Multinational businesses face new litigation and compliance risks in the rapidly-developing field of transnational human rights law.

Courts in both the United Kingdom and Canada have begun to tackle complex jurisdictional and other legal arguments in proceedings against parent companies for alleged human rights impacts involving their subsidiaries overseas. Governments have recently adopted innovative ways to address human rights, including legislation and a new ombudsperson’s office in Canada.

Volterra Fietta and Bennett Jones LLP will host joint sessions on 19 June in London and in July in Toronto to discuss in detail how to identify and manage the litigation and compliance risks and navigate the landscape.

Below is a short primer on these quickly-evolving issues.

U.K. legal and regulatory developments

In recent years, the UK has relied on the jurisdiction it possesses over UK domiciled parent companies to regulate the human rights impacts of those companies and, through them, their subsidiaries overseas. For example, the Companies Act 2006 requires all UK listed companies to publish a strategic report containing information about social, community and human rights issues, including information about the companies’ policies and the effectiveness of those policies.

The Modern Slavery Act 2015 requires any company, wherever incorporated or listed, that supplies goods and services in the UK, with an annual global turnover of more than GBP 36 million, to publish an annual slavery and human trafficking statement on its website. The statement should outline the steps taken by the company to ensure that slavery and human trafficking is not taking place in any of its supply chains and in any part of its own business. Beyond the reporting requirements, the Modern Slavery Act also created an Independent Anti-Slavery Commissioner and established slavery and human trafficking as criminal offences.

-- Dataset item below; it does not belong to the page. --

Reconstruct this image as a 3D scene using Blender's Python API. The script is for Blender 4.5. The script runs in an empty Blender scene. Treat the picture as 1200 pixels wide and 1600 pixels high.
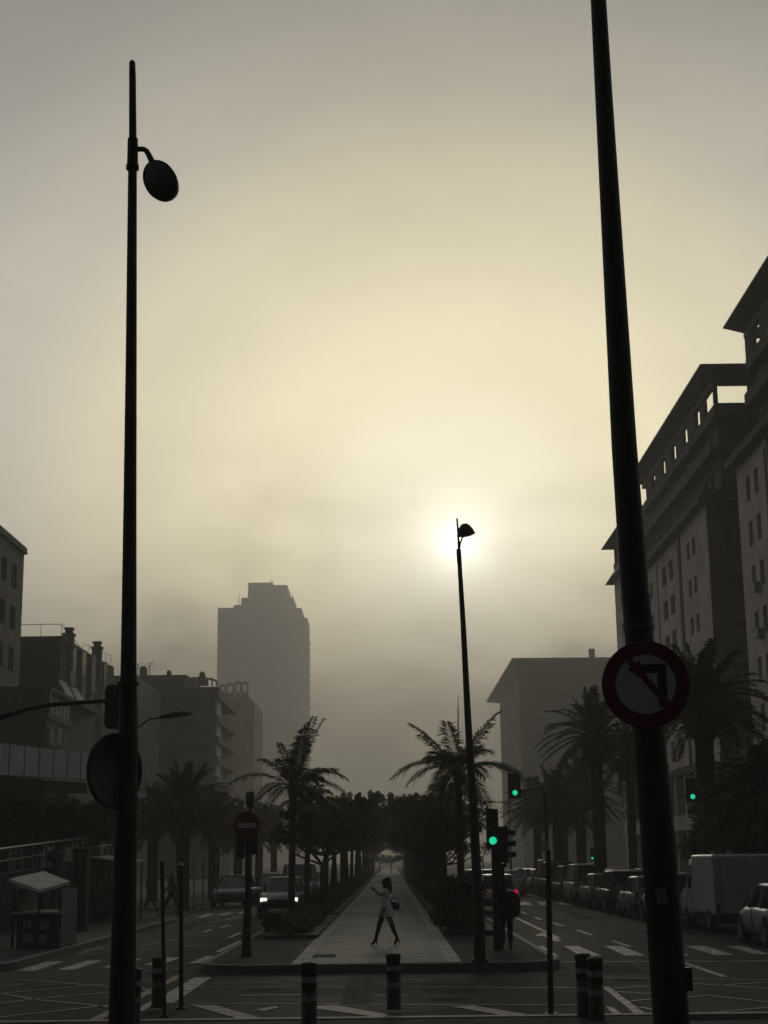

On the judicial front, claimants rely on the jurisdiction English courts possess over UK-domiciled parent companies to bring claims involving the human rights impacts of those companies and their overseas subsidiaries. Vedanta, Unilever and Shell, for example, are currently facing claims before English courts regarding the alleged impacts of their subsidiaries’ operations overseas. The jurisdiction to entertain these claims has been challenged in all three cases. The Court of Appeal affirmed jurisdiction in Vedanta, but denied it in Shell. Both cases are now before the Supreme Court. Unilever is pending before the Court of Appeal.

Claims against English parent companies and their foreign subsidiaries include claims for actions taken by third parties, particularly police forces. A case against African Minerals concerns allegations that the defendants had been complicit in alleged police abuses in Sierra Leone during demonstrations by local villagers against an iron mine; two weeks of the six-week High Court trial will be held in Sierra Leone. A new case against Gemfields Limited, a London-based mining company that owns Fabergé, alleges that artisanal miners and members of communities surrounding Gemfields’ Montepuez Ruby Mine in North Mozambique have suffered serious human rights abuses at the hands of security forces associated with the mine.

Canadian legal and regulatory developments

Canada has introduced administrative processes to promote human rights in international business. In January 2018, the government announced the Canadian Ombudsperson for Responsible Enterprise (CORE), which will have a mandate to investigate complaints brought against Canadian companies for alleged human rights abuses committed abroad. The position is to take effect in May 2018. CORE’s role will be to receive complaints, gather facts and then make and monitor recommendations based on its findings. It may recommend certain sanctions against companies violating human rights, which may include the Canadian government withholding trade commissioner services or access to government export credit.

As a non-judicial mechanism, CORE is expected to attract those who lack the means to engage in lengthy and costly court battles but still seek to influence or alter companies’ conduct.

In addition to CORE, the government will establish an advisory body on responsible business conduct, with a mandate to advise on further legal and policy development relating to business and human rights. This could lead to new laws or administrative processes to further regulate and monitor the conduct of Canadian businesses abroad.

Three Canadian mining companies are defending lawsuits by foreign plaintiffs in Canadian courts based on alleged human rights abuses at mine sites outside of Canada. Two claims, one against Hudbay Minerals and another against Tahoe Resources, arise from separate activities in Guatemala. The plaintiffs’ claims in both cases are moving towards trial after defeating motions by the defendant company to dismiss or stay the claims on legal or jurisdictional grounds. A third claim, against Nevsun Resources, is based on allegations about a mine in Eritrea. In late 2017, the British Columbia Court of Appeal dismissed similar motions by the company. Nevsun has requested leave to appeal to the Supreme Court of Canada.

A group of survivors and relatives of victims of the 2011 Rana Plaza disaster in Bangladesh brought another claim, a proposed class action. The action was against Canadian retailer Loblaws Inc., which sells a brand of clothing called Joe Fresh, which indirectly sourced garments from factories in Rana Plaza. In 2017, the defendants succeeded in obtaining an order dismissing that claim as disclosing no reasonable cause of action and without certifying the claim as a class proceeding. A claim against the company Loblaws hired to audit the Rana Plaza factories was also dismissed. The plaintiffs have appealed to the Court of Appeal for Ontario.